The CAG, it is claimed, has been persecuted since it was banned in 1995 and more than 300,000 members of the Church have been detained in China.
In the camps, various slogans are written on the walls outside of the classrooms, such as: “Make a habit of studying Mandarin” (intended for Uyghurs who normally do not speak Mandarin but only their own Uyghur language) and “Follow the guidance of Xi Jinping’s thought on socialism with Chinese characteristics for a new era, and untiringly strive to achieve the dream of the people of China to bring about a great rejuvenation of the Chinese nation.”
Bitter Winter, though, says that their footage proves that, despite being renamed by the CCP, the camps are “indeed jails by any other name, where inmates are subject to severe indoctrinations.”
There are also credible reports that some are tortured and die there, states Bitter Winter, based in Milan.
At the end of 2018, Chinese authorities selected a few camps and invited foreign reporters to visit in an attempt to counter international criticism. Many observers, however, called this a “performance” to make the camps look less cruel than they are.

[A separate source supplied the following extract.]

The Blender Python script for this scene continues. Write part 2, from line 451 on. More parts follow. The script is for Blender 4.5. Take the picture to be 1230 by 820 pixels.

According to Bitter Winter, it is not only Muslims who are imprisoned at the camps. One Christian tells of her confinement, indoctrination, and continuing threats.
She told Bitter Winter about the details of her life in detention, including military training, sitting in silence, singing “red” songs, and studying propaganda which constituted the entirety of her long “prison” life.
Yang Lan (a pseudonym) is a Christian of The Church of Almighty God. She says she became a target for arrest and “transformation” by the government because she persevered in her faith and as she “did not yield to intimidation by the authorities.”
In 2017, while traveling away from home, Ms. Yang was intercepted by the police and imprisoned in a “transformation through education” camp without any judicial review.
“I was sent to a training school [transformation through education camp] surrounded by high walls and electrified wire, with turrets and lookout towers. There are fully-armed sentinels. It’s like a prison,” said Ms. Yang. “I was monitored by surveillance cameras 24 hours a day. I didn’t have any privacy whatsoever.”
Some reporters themselves have been sent to “legal education centers” to undergo mandatory indoctrination, while others, it is claimed, have been tortured and abused.
One reporter, who had filmed a “transformation through education” camp in Xinjang, was among those arrested. Some of them have been luckily released since, but say they are always under strict surveillance and this paralyzes their work for Bitter Winter.
Bitter Winter says, “Others are instead still detained, and we know nothing of their fate.”
Fautre, director of Human Rights Without Frontiers, an NGO, said, “Facing the international community’s constant denunciation and condemnation of so-called ‘transformation through education camps,’ the Chinese Communist Party (CCP) authorities now call them ‘vocational training centers.’ However, pictures and videos emerging from such camps show they are real detention centres. Turning a blind eye to the indoctrination of one million and a half detainees, including one million Muslim Uyghurs, cannot be an option anymore for countries privileging the slogan of business first.”
One way of addressing the issue, it is argued, could be for the EU and its member states to look more kindly on religious asylum-seekers from China “who deserve the status of refugees in the EU.”
Fature says, “All religions and all churches, not just CAG, are now persecuted in China. In the last few years, an increasing number of members of the CAG who are persecuted by the Chinese Communist Party have been knocking on the doors of several EU member states and requesting their protection. Unfortunately, they have massively been denied political asylum. As of 1 January, France Belgium, the Netherlands, and Germany recorded the highest percentages of rejection. The main reason is that the state institutions in charge of the requests for asylum are unaware of the magnitude and intensity of the religious persecution in China and are ignorant about the CAG or are misled by the anti-religious propaganda and the fake news spread around the world by the CCP.”
He warns, “Sending these believers back to China would mean handing them over to their persecutors.”